LE CONSERVATOIRE DU LITTORAL : (voir page 8) Heureusement l’État, d’habitude tant décrié par nos élus, pouvait apporter une solution. Le Conservatoire du littoral peut en effet accepter d’acquérir des propriétés de collectivités locales si les terrains sont rendus inconstructibles et si le produit de la vente est réinvesti dans la gestion.
Sollicitée en désespoir de cause, la Présidente du Conservatoire précisait au Président du District : “je serais disposée à proposer cette acquisition au Conseil d’administration, dès lors que les collectivités réinvestiraient dans la restauration, l’aménagement et la gestion des sites du Conservatoire dans l’île, des moyens financiers au moins égaux au coût de cette acquisition”.

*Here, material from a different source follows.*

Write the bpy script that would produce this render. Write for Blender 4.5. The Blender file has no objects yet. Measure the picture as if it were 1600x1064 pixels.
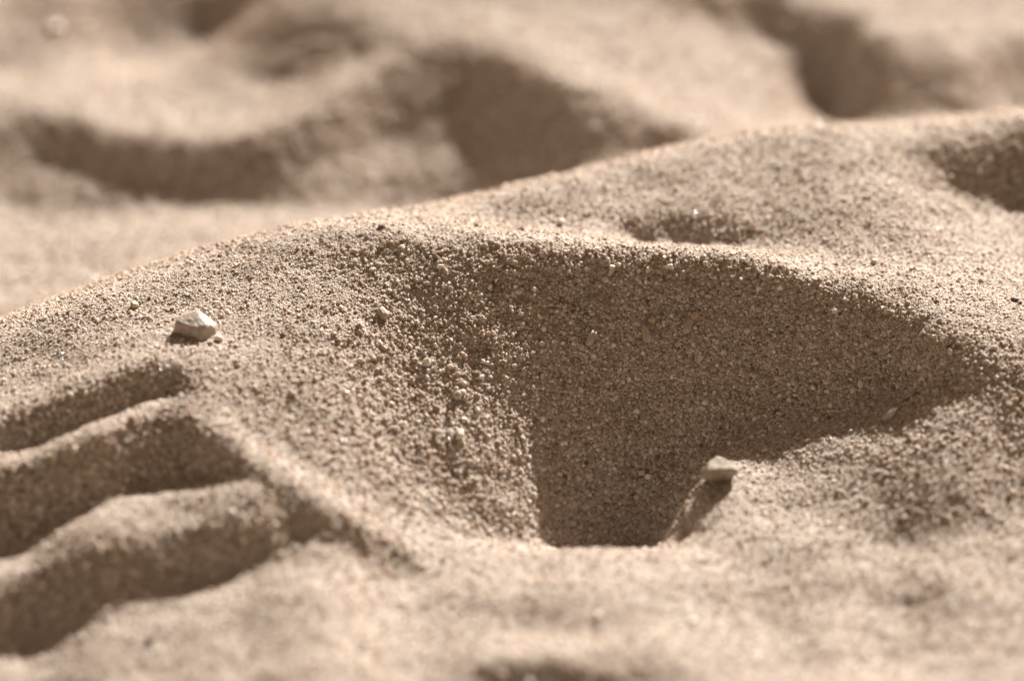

Monsieur Oudin interprétait immédiatement cette condition ainsi : “ si l’opération de rachat par le Conservatoire est conclue, les communes pourront solliciter le Département pour qu’il réaffecte le produit à d’AUTRES aménagements à vocation naturelle dans l’île” (donnez-moi l’argent, je m’en occupe).
AUJOURD’HUI : la dégradation s’ accélère, cet hiver les brèches dans la crête dunaire sont impressionnantes, les enrochements réalisés selon la doctrine de défense contre la mer en cours vont encore diminuer le transit littoral du sable et contribuer à l’amaigrissent du pied de dune.
Une fois que le Conservatoire du littoral aura débarrassé les élus du problème foncier, il va falloir leur mettre l’épée dans les reins pour qu’ils investissent dans l’entretien de terrains qui ne leur appartiennent plus.
Amis de “Vivre l’île 12 sur 12” nous n’avons pas fini de nous battre.